The Presidents’ Hammers, by Diego Tonus got us thinking about gavels and their back story.

A curious volume lands on Obiter’s desk – The Presidents’ Hammers, by Diego Tonus. Tonus is thinking about gavels and their back story – as ceremonial tokens, concealed weapons, items of economic value and, of course, functional order-keepers. The 300-page book is richly illustrated with photographs and art, film stills and diagrams.

Gazette readers will be thinking: ‘But our judges don’t use gavels!’ Quite so, and there is almost a cottage industry in pointing this out. Hence a section on our judges’ non-use of the implement, ‘Inappropriate Gavels: the spread of the media’s use of the wrong judicial imagery,’ accompanied by a picture of daytime TV ‘judge’ barrister Robert Rinder holding a gavel. Even the UK parliament’s official website used a gavel-pic when referencing a legal aid debate. 

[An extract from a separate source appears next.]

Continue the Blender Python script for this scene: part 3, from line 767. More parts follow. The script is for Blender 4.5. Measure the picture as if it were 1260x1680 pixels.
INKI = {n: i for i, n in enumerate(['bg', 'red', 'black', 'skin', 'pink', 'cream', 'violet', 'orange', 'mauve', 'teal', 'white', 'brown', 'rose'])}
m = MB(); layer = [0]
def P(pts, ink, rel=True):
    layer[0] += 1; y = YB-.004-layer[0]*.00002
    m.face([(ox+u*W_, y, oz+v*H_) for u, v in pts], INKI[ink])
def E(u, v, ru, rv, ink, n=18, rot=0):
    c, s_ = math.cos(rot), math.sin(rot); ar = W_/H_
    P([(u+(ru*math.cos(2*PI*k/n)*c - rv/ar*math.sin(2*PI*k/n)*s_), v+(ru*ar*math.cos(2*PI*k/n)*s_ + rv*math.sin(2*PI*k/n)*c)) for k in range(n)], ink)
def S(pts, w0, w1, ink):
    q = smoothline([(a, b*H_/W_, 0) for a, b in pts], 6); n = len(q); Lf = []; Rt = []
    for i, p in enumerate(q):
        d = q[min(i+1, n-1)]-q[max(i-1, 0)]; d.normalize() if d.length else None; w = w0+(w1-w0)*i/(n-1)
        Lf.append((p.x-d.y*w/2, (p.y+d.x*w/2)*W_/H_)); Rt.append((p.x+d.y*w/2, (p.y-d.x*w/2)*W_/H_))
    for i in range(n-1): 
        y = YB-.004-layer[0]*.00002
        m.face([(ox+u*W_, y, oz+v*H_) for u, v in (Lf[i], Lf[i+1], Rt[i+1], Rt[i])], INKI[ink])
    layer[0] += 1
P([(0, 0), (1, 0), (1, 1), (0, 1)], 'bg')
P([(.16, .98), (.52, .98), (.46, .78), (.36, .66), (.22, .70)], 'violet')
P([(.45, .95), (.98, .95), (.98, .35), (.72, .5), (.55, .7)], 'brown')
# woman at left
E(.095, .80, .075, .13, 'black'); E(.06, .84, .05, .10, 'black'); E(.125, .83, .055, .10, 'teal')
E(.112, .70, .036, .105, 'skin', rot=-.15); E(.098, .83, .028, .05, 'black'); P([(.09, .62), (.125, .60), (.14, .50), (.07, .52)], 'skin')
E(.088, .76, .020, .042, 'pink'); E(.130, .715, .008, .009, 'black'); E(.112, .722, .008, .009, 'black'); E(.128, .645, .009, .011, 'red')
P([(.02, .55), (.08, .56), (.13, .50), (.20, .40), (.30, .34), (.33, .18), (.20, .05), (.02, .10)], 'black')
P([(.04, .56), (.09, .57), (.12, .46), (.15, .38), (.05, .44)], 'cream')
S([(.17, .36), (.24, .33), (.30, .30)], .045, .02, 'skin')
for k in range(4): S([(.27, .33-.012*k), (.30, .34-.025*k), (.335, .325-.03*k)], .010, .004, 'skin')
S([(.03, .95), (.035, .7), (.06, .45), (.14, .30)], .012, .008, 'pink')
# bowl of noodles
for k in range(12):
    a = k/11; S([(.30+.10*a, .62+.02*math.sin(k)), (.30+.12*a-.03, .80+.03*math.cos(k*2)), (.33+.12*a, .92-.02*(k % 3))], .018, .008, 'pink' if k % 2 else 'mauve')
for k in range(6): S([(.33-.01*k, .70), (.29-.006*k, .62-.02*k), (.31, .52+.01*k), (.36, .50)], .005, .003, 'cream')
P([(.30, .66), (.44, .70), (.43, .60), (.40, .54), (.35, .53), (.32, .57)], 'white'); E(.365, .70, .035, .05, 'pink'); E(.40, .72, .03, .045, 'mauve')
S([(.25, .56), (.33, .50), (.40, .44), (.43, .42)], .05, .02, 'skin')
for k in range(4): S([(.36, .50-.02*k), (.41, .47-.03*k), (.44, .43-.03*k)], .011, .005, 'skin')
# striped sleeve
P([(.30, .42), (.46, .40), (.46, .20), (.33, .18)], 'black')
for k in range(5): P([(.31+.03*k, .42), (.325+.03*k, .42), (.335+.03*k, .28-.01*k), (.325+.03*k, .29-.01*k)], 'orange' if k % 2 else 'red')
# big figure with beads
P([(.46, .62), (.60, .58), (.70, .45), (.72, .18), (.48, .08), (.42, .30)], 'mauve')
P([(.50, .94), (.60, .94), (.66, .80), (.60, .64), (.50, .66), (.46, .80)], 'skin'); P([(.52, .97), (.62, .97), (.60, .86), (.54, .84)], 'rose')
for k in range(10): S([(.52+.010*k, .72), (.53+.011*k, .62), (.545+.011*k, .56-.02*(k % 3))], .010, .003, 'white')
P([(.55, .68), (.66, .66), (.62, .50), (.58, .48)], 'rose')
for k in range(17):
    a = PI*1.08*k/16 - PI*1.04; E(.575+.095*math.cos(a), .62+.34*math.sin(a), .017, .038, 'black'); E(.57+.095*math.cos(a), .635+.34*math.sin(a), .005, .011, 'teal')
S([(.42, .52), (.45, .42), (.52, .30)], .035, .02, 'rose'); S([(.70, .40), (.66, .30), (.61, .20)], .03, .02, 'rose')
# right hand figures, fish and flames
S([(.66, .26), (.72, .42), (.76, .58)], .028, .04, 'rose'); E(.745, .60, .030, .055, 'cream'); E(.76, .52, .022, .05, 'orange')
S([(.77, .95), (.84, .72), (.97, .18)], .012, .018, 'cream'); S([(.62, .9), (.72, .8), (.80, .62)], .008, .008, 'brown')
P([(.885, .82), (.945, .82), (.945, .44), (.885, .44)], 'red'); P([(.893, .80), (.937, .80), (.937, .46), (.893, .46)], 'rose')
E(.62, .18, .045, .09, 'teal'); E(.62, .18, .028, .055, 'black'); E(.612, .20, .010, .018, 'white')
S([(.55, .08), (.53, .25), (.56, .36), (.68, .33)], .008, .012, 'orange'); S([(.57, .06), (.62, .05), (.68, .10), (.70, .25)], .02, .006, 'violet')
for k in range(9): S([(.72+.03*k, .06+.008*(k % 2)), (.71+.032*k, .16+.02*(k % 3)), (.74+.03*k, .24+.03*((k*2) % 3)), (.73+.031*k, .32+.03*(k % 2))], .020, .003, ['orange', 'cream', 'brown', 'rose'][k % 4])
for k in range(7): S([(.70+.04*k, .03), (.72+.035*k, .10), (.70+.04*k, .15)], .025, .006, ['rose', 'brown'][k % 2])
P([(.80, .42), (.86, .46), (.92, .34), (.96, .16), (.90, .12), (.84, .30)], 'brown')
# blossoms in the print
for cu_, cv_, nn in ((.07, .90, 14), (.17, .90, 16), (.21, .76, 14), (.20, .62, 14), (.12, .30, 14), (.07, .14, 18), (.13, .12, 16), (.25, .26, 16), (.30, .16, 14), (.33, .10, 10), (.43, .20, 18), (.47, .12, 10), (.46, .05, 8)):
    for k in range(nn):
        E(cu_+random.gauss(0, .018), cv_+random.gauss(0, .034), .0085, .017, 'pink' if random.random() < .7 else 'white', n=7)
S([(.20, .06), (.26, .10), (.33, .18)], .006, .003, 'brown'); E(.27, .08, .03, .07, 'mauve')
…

The gavel is wrongly used in TV’s Garrow’s Law, 2016’s Our Ex-Wife (both BBC – a serial offender, it seems); and cartoons on the Article 50 Miller judgments. Accuracy is redeemed with a chapter featuring artist Isobel Williams, author of The Supreme Court, A guide for bears. Williams’ evocative colour sketches of the Supreme Court deliberating on the Article 50 case is presented as ‘a testimony to the absence of the gavel from UK courtrooms’.